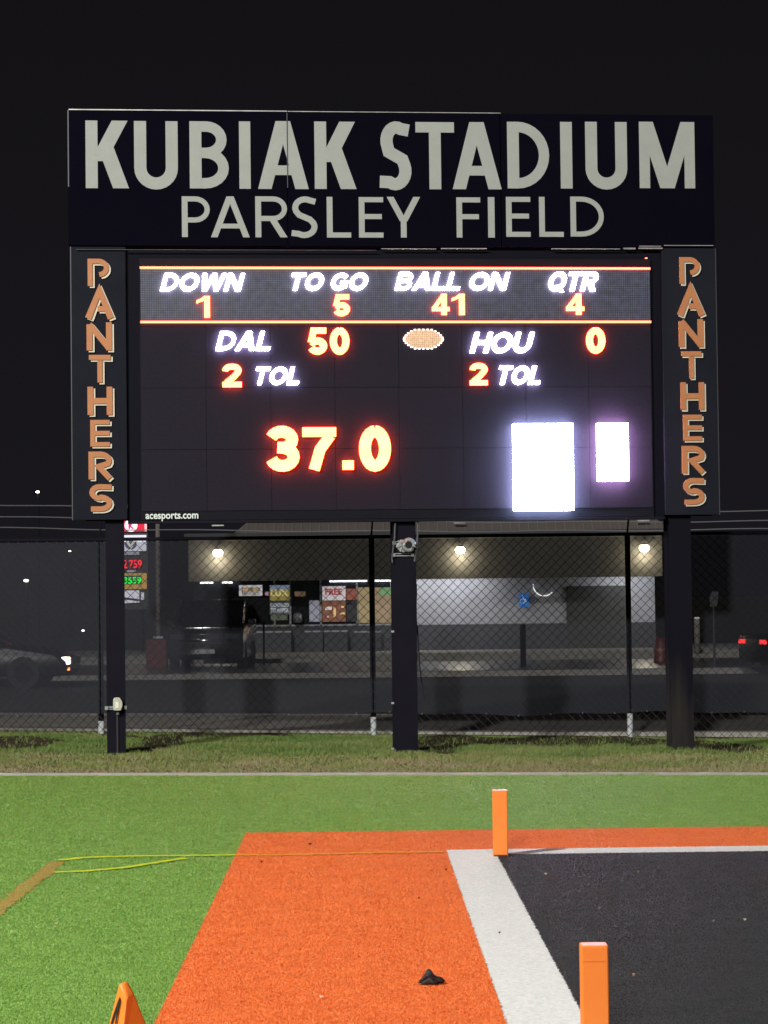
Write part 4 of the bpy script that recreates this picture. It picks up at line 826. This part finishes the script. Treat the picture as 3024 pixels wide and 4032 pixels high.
# distant lamps
for px, py, y_, r_, lb in ((148, 1937, 120, .10, 'highest small distant yellowish light left of the scoreboard'), (275, 2170, 130, .08, 'small distant white light between the fence top and left post'), (103, 2286, 110, .13, 'brighter distant white light near the left edge'), (327, 2483, 90, .06, 'faint distant light low beside the left post')):
    c_ = P(px, py, y_); R_ = empty('distant_lamp', (float(c_[0]), y_, 0), lb, 'lamp', 'distant street lights on the left')
    bm = bmesh.new(); bmesh.ops.create_uvsphere(bm, u_segments=10, v_segments=6, radius=r_*.62)
    for v in bm.verts: v.co.x *= 1.5; v.co.z = v.co.z*.8+float(c_[2])
    me = bpy.data.meshes.new('lamp_head'); bm.to_mesh(me); bm.free(); me.materials.append(mat('distant_light', (1, 1, 1), emit=(1, .97, .8), estr=9)); o = bpy.data.objects.new('lamp_head', me); COL.objects.link(o); o.parent = R_
    MB().tube([(0, .2, 0), (0, .2, float(c_[2]))], .06, 6).build('pole', mat('black_pole', (.01, .01, .01), .9), R_)

# ============================================================ FIELD THINGS
m_pyl = mat('orange_vinyl', (.86, .235, .030), .42, noise=(8, (.82, .205, .024), .3), bump=(5, .12, .02), spec=.4)
def pylon(x, y, rz, label):
    R_ = empty('pylon', (x, y, .008), label, 'pylon', 'orange end zone pylons', rz)
    b_ = MB().box(-.0525, .0525, -.0525, .0525, 0, .455).build('foam_body', m_pyl, R_, bevel=.006, smooth=False)
    MB().box(-.050, .050, -.0538, -.0528, .395, .3958).build('top_seam', mat('orange_seam', (.68, .16, .02), .6), R_)
    MB().box(-.045, .045, -.0545, .0545, .002, .012).build('base_tab', m_rd, R_)
    return R_
pylon(.965, 17.33, rad(-4), 'far orange pylon at the back corner of the end zone')
n1 = P(2338, 3735, 9.62); pylon(float(n1[0]), 9.62, rad(-1), 'near orange pylon cut off by the bottom edge')
# sideline marker, wedge-shaped
yM = 9.35; tp = P(482, 3868, yM); lz = float(tp[2]); xM = float(tp[0])
R_ = empty('sideline_marker', (xM, yM, 0), 'orange wedge sideline marker with black print, bottom left', 'marker')
kx = 300/1659; sc_ = yM/FPX
def mk(a, b_): v = P(350+a*kx, 3700+b_*kx, yM); return float(v[0])-xM, float(v[2])
bl = mk(435, 1836); tl = mk(650, 970); tm = mk(740, 935); tr_ = mk(825, 935); sr = mk(985, 1180); br = mk(1235, 1836)
h0 = bl[1]; ex = h0/(tl[1]-h0)
gl = (bl[0]-(tl[0]-bl[0])*ex*1.0, 0.0); gr = (br[0]+(br[0]-sr[0])/(sr[1]-br[1])*br[1], 0.0); gm = (mk(640, 1836)[0]-.02, 0.0)
mm_ = mk(740, 1000); rm_ = mk(845, 1250)
vs = [(gl[0], 0, 0), (gm[0]+.02, -.10, 0), (gr[0], .02, 0), (gr[0]-.03, .24, 0), (gl[0]+.05, .24, 0),
      (tl[0], 0, tl[1]), (tm[0], 0.0, tm[1]), (tr_[0], .01, tr_[1]), (rm_[0], -.035, rm_[1]), (sr[0], .0, sr[1]), (tl[0]+.01, .03, tl[1]), (tr_[0], .035, tr_[1])]
fs = [(0, 1, 8, 5), (5, 8, 6), (6, 8, 7), (8, 9, 7), (1, 2, 9, 8), (2, 3, 11, 9), (9, 11, 7), (0, 5, 10, 4), (5, 6, 10), (6, 7, 11, 10), (4, 10, 11, 3), (4, 3, 2, 1, 0)]
MB().add(vs, fs).build('foam_body', m_pyl, R_, bevel=.006, smooth=False)
# black printed arrow lying on the left face
A0, A1, A2 = Vector(vs[0]), Vector(vs[1]), Vector(vs[5]); nn = (A1-A0).cross(A2-A0).normalized()
if nn.y > 0: nn = -nn
def onface(a, b_):
    x, z = mk(a, b_); o_ = Vector((0+xM, yM, 0)); C_ = Vector((0, 0, HC)); tgt = Vector((x+xM, yM, z)); d = (tgt-C_).normalized(); t_ = ((A0+o_)-C_).dot(nn)/d.dot(nn); return C_+d*t_-o_+nn*.0025
def facepoly(pts, name, m):
    q = [onface(*p) for p in pts]; n_ = len(q); vs_ = q+[p-nn*.0022 for p in q]
    MB().add(vs_, [tuple(range(n_)), tuple(range(2*n_-1, n_-1, -1))]+[(i, i+n_, (i+1) % n_+n_, (i+1) % n_) for i in range(n_)]).build(name, m, R_)
mk_black = mat('black_print', (.015, .015, .015), .5)
facepoly([(682, 1240), (690, 1330), (650, 1530), (612, 1530), (575, 1530), (640, 1340)], 'printed_mark', mk_black)
facepoly([(575, 1531), (612, 1531), (560, 1680), (515, 1836), (480, 1836), (530, 1660)], 'printed_mark', mk_black)
facepoly([(616, 1531), (650, 1531), (625, 1680), (600, 1836), (575, 1836), (600, 1680)], 'printed_mark', mk_black)
# crumpled black glove / cloth
c_ = G(1700, 3880); bm = bmesh.new(); bmesh.ops.create_icosphere(bm, subdivisions=4, radius=1)
for v in bm.verts:
    x, y, z = v.co; n_ = math.sin(x*5.2+y*3)*math.sin(z*4.1+x*2.2)+.6*math.sin(y*9+z*7+x*3)
    s_ = 1+.13*n_; tx = x*s_
    hgt = .036*math.exp(-((tx+.22)/.55)**2)+.012*math.exp(-((tx-.65)/.3)**2)+.004
    wd = .045*(1-.35*max(0, tx))
    v.co = (tx*.064, y*s_*wd*1.15+tx*.01, max(0.0, (z*s_*.95+.75)*hgt*.95))
me = bpy.data.meshes.new('crumpled_glove'); bm.to_mesh(me); bm.free(); me.polygons.foreach_set('use_smooth', [True]*len(me.polygons))
me.materials.append(mat('black_fabric', (.012, .011, .011), .7, noise=(60, (.035, .033, .032), .2), bump=(90, .6, .01))); o = bpy.data.objects.new('crumpled_glove', me); COL.objects.link(o); o.location = (float(c_[0]), float(c_[1]), .010)
tag(o, 'small crumpled black cloth lying on the orange turf', 'cloth')
# scraps
m_leaf = mat('dry_leaf', (.42, .34, .22), .7); m_tan = mat('tan_leaf', (.55, .30, .16), .7); m_twig = mat('dark_twig', (.05, .02, .012), .8)
scr = [(1267, 3940, .010, m_tan, 'tan folded leaf scrap on the orange turf near the bottom'), (1222, 3331, .018, m_twig, 'thin dark twig on the far orange border'), (1966, 3684, .006, m_twig, 'tiny dark speck on the white sideline'),
       (2149, 3451, .009, m_leaf, 'pale speck on black turf nearest the far pylon'), (2513, 3442, .009, m_leaf, 'pale speck on the far middle of the black turf'), (2361, 3588, .012, m_leaf, 'slanted pale scrap on black turf above the near pylon'),
       (2810, 3638, .010, m_leaf, 'left one of two pale specks near the right edge of the black turf'), (2934, 3633, .009, m_leaf, 'right one of two pale specks near the right edge of the black turf'), (2496, 3852, .008, m_tan, 'tan speck on black turf just right of the near pylon'),
       (220, 3649, .010, m_leaf, 'pale scrap on green turf under the faded orange line'), (497, 3248, .014, m_leaf, 'pale scrap on the far green turf at left'), (1030, 3403, .010, m_twig, 'dark crumb on the orange border under the yellow line'), (1650, 3546, .006, m_twig, 'tiny dark crumb in the middle of the orange border'),
       (1757, 3433, .008, m_twig, 'dark crumb on the orange turf beside the white corner')]
for px, py, s_, m_, lb in scr:
    c_ = G(px, py); q = MB(); a = rng.uniform(0, 3); k_ = 5
    vs = [(s_*math.cos(2*math.pi*i/k_+a)*(1.4 if i % 2 else .8), s_*math.sin(2*math.pi*i/k_+a)*.8, .012+.006*math.sin(i*2.1)) for i in range(k_)]+[(0, 0, .003)]
    q.add(vs, [(i, (i+1) % k_, 5) for i in range(k_)]+[tuple(range(k_))])
    tag(q.build('turf_scrap', m_, loc=(float(c_[0]), float(c_[1]), .006)), lb, 'litter', 'small scraps on the turf')
# faint scuff strokes on the green turf
m_scuff = mat('pale_scuff', (.20, .27, .12), .8, noise=(30, (.12, .2, .05), .2))
for pts in ([(905, 3261), (960, 3257), (1030, 3246)], [(180, 3319), (300, 3312), (400, 3303)]): pathstrip('turf_scuff', pts, .035, .0035, m_scuff, .008)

• [Task to complete]:
Leave out the pictures. Transcribe only the lines above, from the first through the one that contains "(.01, .01, .01), .9), R_)".

• [Full response]:
Write part 4 of the bpy script that recreates this picture. It picks up at line 826. This part finishes the script. Treat the picture as 3024 pixels wide and 4032 pixels high.
# distant lamps
for px, py, y_, r_, lb in ((148, 1937, 120, .10, 'highest small distant yellowish light left of the scoreboard'), (275, 2170, 130, .08, 'small distant white light between the fence top and left post'), (103, 2286, 110, .13, 'brighter distant white light near the left edge'), (327, 2483, 90, .06, 'faint distant light low beside the left post')):
    c_ = P(px, py, y_); R_ = empty('distant_lamp', (float(c_[0]), y_, 0), lb, 'lamp', 'distant street lights on the left')
    bm = bmesh.new(); bmesh.ops.create_uvsphere(bm, u_segments=10, v_segments=6, radius=r_*.62)
    for v in bm.verts: v.co.x *= 1.5; v.co.z = v.co.z*.8+float(c_[2])
    me = bpy.data.meshes.new('lamp_head'); bm.to_mesh(me); bm.free(); me.materials.append(mat('distant_light', (1, 1, 1), emit=(1, .97, .8), estr=9)); o = bpy.data.objects.new('lamp_head', me); COL.objects.link(o); o.parent = R_
    MB().tube([(0, .2, 0), (0, .2, float(c_[2]))], .06, 6).build('pole', mat('black_pole', (.01, .01, .01), .9), R_)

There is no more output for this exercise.